NEW YORK (CNN/Money) -
Wondering what happened to Harry Potter?
Don't worry. The fifth book the is just around the corner, its author, J.K. Rowling, told the Wall Street Journal.
That's not only good news for fans of the mystical series, it also cheers a vast business infrastructure led by publishers Bloomsbury Publishing PLC in Great Britain and Scholastic Inc. (SCHL: Research, Estimates) in the United States, two publicly traded companies whose profit and stock prices have benefited from the bespectacled youth's popularity.
AOL Time Warner Inc.'s (AOL: Research, Estimates) Warner Bros. film unit, which is releasing its second Harry Potter movie in November and owns the rights to two other books and options on future titles, also stands to benefit, the Journal reported. AOL Time Warner is the parent company of Time magazine, CNN and CNNMoney.com.
Rowling told the Journal that the fifth book's delay is due to exhaustion from her last book, the distractions of fame, the length of the manuscript and changes in her personal life. Rowling, who remarried last December and has a nine-year-old daughter, said she is four months pregnant.
Although Rowling declined to give a specific date for when she will submit the manuscript, she didn't dismiss a suggestion that the story could be submitted within three to six months. "When will I hand it in? I don't want to say, but it won't be very long," she told the Journal.
Once submitted and thoroughly edited, a finished book could be produced in as little as two months, according to the paper.
Rowling's four previous Potter books have sold an estimated 175 million copies worldwide in hard and soft cover, and published in at least 43 languages. Many have speculated that the fifth book is late because the first four Potter books were published every summer since 1997.
But Rowling said she never set a publication date for the fifth one, and put down rumors that she has struggled with writer's block.
"I needed to step off the one-book-a-year treadmill," she told the Journal. "I knew people would say that she's lost it. But that's the price you pay for doing what you need to do -- do good work and maintain quality."
Likewise, her publishers have worked through legal difficulties surrounding the Potter series. Scholastic and Warner Bros. received a summary judgment earlier this week that Rowling hadn't copied any material from children's author Nancy Souffer.

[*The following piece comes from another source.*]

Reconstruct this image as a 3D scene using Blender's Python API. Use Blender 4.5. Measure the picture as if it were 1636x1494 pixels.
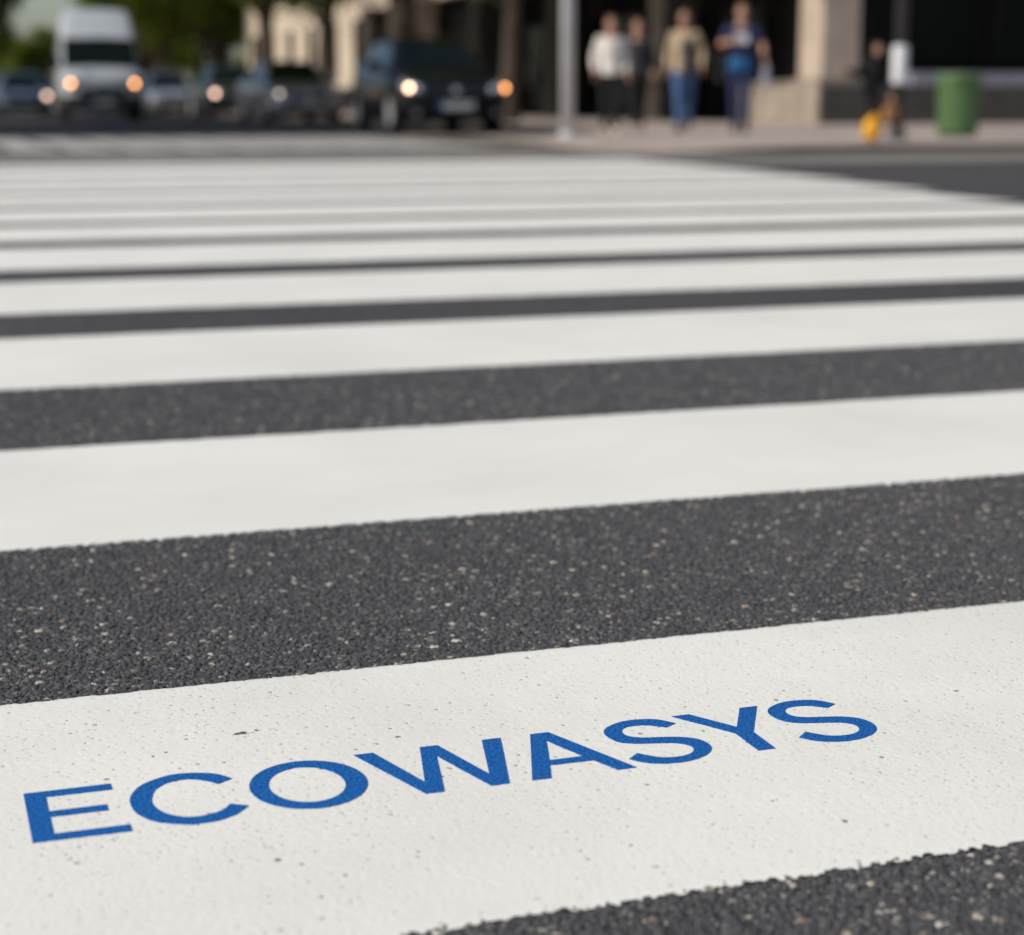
import bpy, bmesh, math, random
import numpy as np
from mathutils import Vector, Matrix, geometry
from mathutils.bvhtree import BVHTree

R = math.radians
for o in list(bpy.data.objects):
    bpy.data.objects.remove(o)
S = bpy.context.scene
COL = S.collection

# ------------------------------------------------------------------ camera, sky, sun, exposure
CAM_YAW, CAM_PITCH, CAM_H = 18.7, 11.55, 0.50
cd = bpy.data.cameras.new('camera')
cam = bpy.data.objects.new('camera', cd)
COL.objects.link(cam)
cam.location = (0, 0, CAM_H)
cam.rotation_euler = (R(90 - CAM_PITCH), 0, R(-CAM_YAW))
cd.sensor_width = 36
cd.lens = 63.2
cd.clip_start = 0.02
cd.clip_end = 3000
cd.dof.use_dof = True
cd.dof.focus_distance = 1.50
cd.dof.aperture_fstop = 4.5
cd.dof.aperture_blades = 0
S.camera = cam

SUN_AZ, SUN_EL = -95.0, 41.0          # azimuth from +Y towards +X
W = bpy.data.worlds.new('World')
S.world = W
W.use_nodes = True
nt = W.node_tree
nt.nodes.clear()
sky = nt.nodes.new('ShaderNodeTexSky')
sky.sky_type = 'NISHITA'
sky.sun_disc = False
sky.sun_elevation = R(SUN_EL)
sky.sun_rotation = R(SUN_AZ)
sky.air_density = 1.0
sky.dust_density = 1.8
sky.ozone_density = 1.0
bg = nt.nodes.new('ShaderNodeBackground')
bg.inputs['Strength'].default_value = 0.10
wo = nt.nodes.new('ShaderNodeOutputWorld')
nt.links.new(sky.outputs[0], bg.inputs[0])
nt.links.new(bg.outputs[0], wo.inputs[0])

sl = bpy.data.lights.new('sun', 'SUN')
sl.energy = 3.6
sl.angle = R(0.6)
sl.color = (1.0, 0.93, 0.83)
sun = bpy.data.objects.new('sun', sl)
COL.objects.link(sun)
sd = Vector((math.sin(R(SUN_AZ)) * math.cos(R(SUN_EL)), math.cos(R(SUN_AZ)) * math.cos(R(SUN_EL)), math.sin(R(SUN_EL))))
sun.rotation_euler = sd.to_track_quat('Z', 'Y').to_euler()
sun.location = (0, 0, 30)

S.view_settings.view_transform = 'Standard'
S.view_settings.look = 'None'
S.view_settings.exposure = 0.0
S.view_settings.gamma = 1.0
S.cycles.use_denoising = True
try:
    S.cycles.denoiser = 'OPENIMAGEDENOISE'
    S.cycles.denoising_input_passes = 'RGB_ALBEDO_NORMAL'
    S.cycles.denoising_prefilter = 'ACCURATE'
except Exception:
    pass
S.cycles.use_adaptive_sampling = False
S.cycles.max_bounces = 6
S.cycles.sample_clamp_indirect = 8
S.cycles.sample_clamp_direct = 0

rng = random.Random(7)
nrng = np.random.default_rng(11)

# ------------------------------------------------------------------ materials
def nodes_of(name):
    m = bpy.data.materials.new(name)
    m.use_nodes = True
    n = m.node_tree.nodes
    return m, m.node_tree, n['Principled BSDF']

def setin(b, **k):
    for a, v in k.items():
        key = {'color': 'Base Color', 'rough': 'Roughness', 'metal': 'Metallic', 'spec': 'Specular IOR Level', 'coat': 'Coat Weight',
               'emis': 'Emission Color', 'estr': 'Emission Strength', 'trans': 'Transmission Weight', 'sheen': 'Sheen Weight', 'coatr': 'Coat Roughness'}[a]
        if key in ('Base Color', 'Emission Color') and len(v) == 3:
            v = (*v, 1)
        b.inputs[key].default_value = v

def noise_mix(t, b, c1, c2, scale, detail=5, lo=0.35, hi=0.65, coord='Object'):
    tc = t.nodes.new('ShaderNodeTexCoord')
    n = t.nodes.new('ShaderNodeTexNoise')
    n.inputs['Scale'].default_value = scale
    n.inputs['Detail'].default_value = detail
    r = t.nodes.new('ShaderNodeValToRGB')
    r.color_ramp.elements[0].position = lo
    r.color_ramp.elements[0].color = (*c1, 1)
    r.color_ramp.elements[1].position = hi
    r.color_ramp.elements[1].color = (*c2, 1)
    t.links.new(tc.outputs[coord], n.inputs['Vector'])
    t.links.new(n.outputs[0], r.inputs[0])
    t.links.new(r.outputs[0], b.inputs['Base Color'])
    return tc, n, r

def add_bump(t, b, tc, scale, strength, dist=0.002, coord='Object', detail=4):
    n = t.nodes.new('ShaderNodeTexNoise')
    n.inputs['Scale'].default_value = scale
    n.inputs['Detail'].default_value = detail
    bp = t.nodes.new('ShaderNodeBump')
    bp.inputs['Strength'].default_value = strength
    bp.inputs['Distance'].default_value = dist
    t.links.new(tc.outputs[coord], n.inputs['Vector'])
    t.links.new(n.outputs[0], bp.inputs['Height'])
    t.links.new(bp.outputs[0], b.inputs['Normal'])
    return bp

def noisy(name, c1, c2, scale, rough=0.6, bump=None, **k):
    m, t, b = nodes_of(name)
    tc, n, r = noise_mix(t, b, c1, c2, scale)
    setin(b, rough=rough, **k)
    if bump:
        add_bump(t, b, tc, *bump)
    return m

def paintm(name, c, rough=0.3, metal=0.0, coat=0.6):
    m, t, b = nodes_of(name)
    noise_mix(t, b, tuple(x * 0.92 for x in c), tuple(min(1, x * 1.05) for x in c), 3.0)
    setin(b, rough=rough, metal=metal, coat=coat, coatr=0.06)
    return m

def emitm(name, c, s):
    m, t, b = nodes_of(name)
    setin(b, color=(0.8, 0.7, 0.6), emis=c, estr=s, rough=0.3)
    return m

def mathn(t, op, a=None, b=None, clamp=False):
    n = t.nodes.new('ShaderNodeMath')
    n.operation = op
    n.use_clamp = clamp
    for i, v in enumerate((a, b)):
        if v is None:
            continue
        if isinstance(v, (int, float)):
            n.inputs[i].default_value = v
        else:
            t.links.new(v, n.inputs[i])
    return n.outputs[0]

def ramp(t, fac, stops, interp='LINEAR'):
    r = t.nodes.new('ShaderNodeValToRGB')
    r.color_ramp.interpolation = interp
    e = r.color_ramp.elements
    while len(e) < len(stops):
        e.new(0.5)
    for i, (p, c) in enumerate(stops):
        e[i].position = p
        e[i].color = (*c, 1) if len(c) == 3 else c
    t.links.new(fac, r.inputs[0])
    return r.outputs[0]

def mixc(t, fac, a, b):
    n = t.nodes.new('ShaderNodeMix')
    n.data_type = 'RGBA'
    for sock, v in ((n.inputs[0], fac), (n.inputs[6], a), (n.inputs[7], b)):
        if isinstance(v, (int, float)):
            sock.default_value = v
        elif isinstance(v, tuple):
            sock.default_value = (*v, 1)
        else:
            t.links.new(v, sock)
    return n.outputs[2]

ASPH = (0.070, 0.0702, 0.0745)

def asphalt_far():
    m, t, b = nodes_of('asphalt')
    tc = t.nodes.new('ShaderNodeTexCoord')
    v = t.nodes.new('ShaderNodeTexVoronoi')
    v.inputs['Scale'].default_value = 110
    t.links.new(tc.outputs['Object'], v.inputs['Vector'])
    sep = t.nodes.new('ShaderNodeSeparateColor')
    t.links.new(v.outputs['Color'], sep.inputs[0])
    stone = ramp(t, sep.outputs[0], [(0.0, (0.045, 0.044, 0.047)), (0.55, ASPH), (0.86, (0.105, 0.10, 0.098)), (0.955, (0.34, 0.31, 0.26)), (1.0, (0.46, 0.44, 0.40))], 'CONSTANT')
    edge = ramp(t, v.outputs['Distance'], [(0.25, (1, 1, 1)), (0.52, (0, 0, 0))])
    base = mixc(t, edge, (0.056, 0.054, 0.057), stone)
    n = t.nodes.new('ShaderNodeTexNoise')
    n.inputs['Scale'].default_value = 0.9
    n.inputs['Detail'].default_value = 8
    t.links.new(tc.outputs['Object'], n.inputs['Vector'])
    var = ramp(t, n.outputs[0], [(0.3, (0.86, 0.86, 0.88)), (0.7, (1.12, 1.11, 1.10))])
    mx = t.nodes.new('ShaderNodeMix')
    mx.data_type = 'RGBA'
    mx.blend_type = 'MULTIPLY'
    mx.inputs[0].default_value = 1
    t.links.new(base, mx.inputs[6])
    t.links.new(var, mx.inputs[7])
    t.links.new(mx.outputs[2], b.inputs['Base Color'])
    bp = t.nodes.new('ShaderNodeBump')
    bp.inputs['Strength'].default_value = 0.8
    bp.inputs['Distance'].default_value = 0.003
    bp.invert = True
    t.links.new(v.outputs['Distance'], bp.inputs['Height'])
    t.links.new(bp.outputs[0], b.inputs['Normal'])
    setin(b, rough=0.85, spec=0.3)
    return m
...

Her publishers also brush off speculation that they are disappointed not to have a new Harry Potter title to go into the second movie, "Harry Potter and the Chamber of Secrets," the Journal reported.
"We have the book that the movie is based on," Scholastic spokeswoman Judy Corman told the paper. The firm is publishing a mass-market version of it for $6.99 with a new cover aimed at older kids and adults.
Additionally, Scholastic plans to release a deluxe leatherbound edition of "Chamber" for $75, a boxed set of the first four hardcovers for $85 and a boxed paperback set for $31, all in time for the holidays.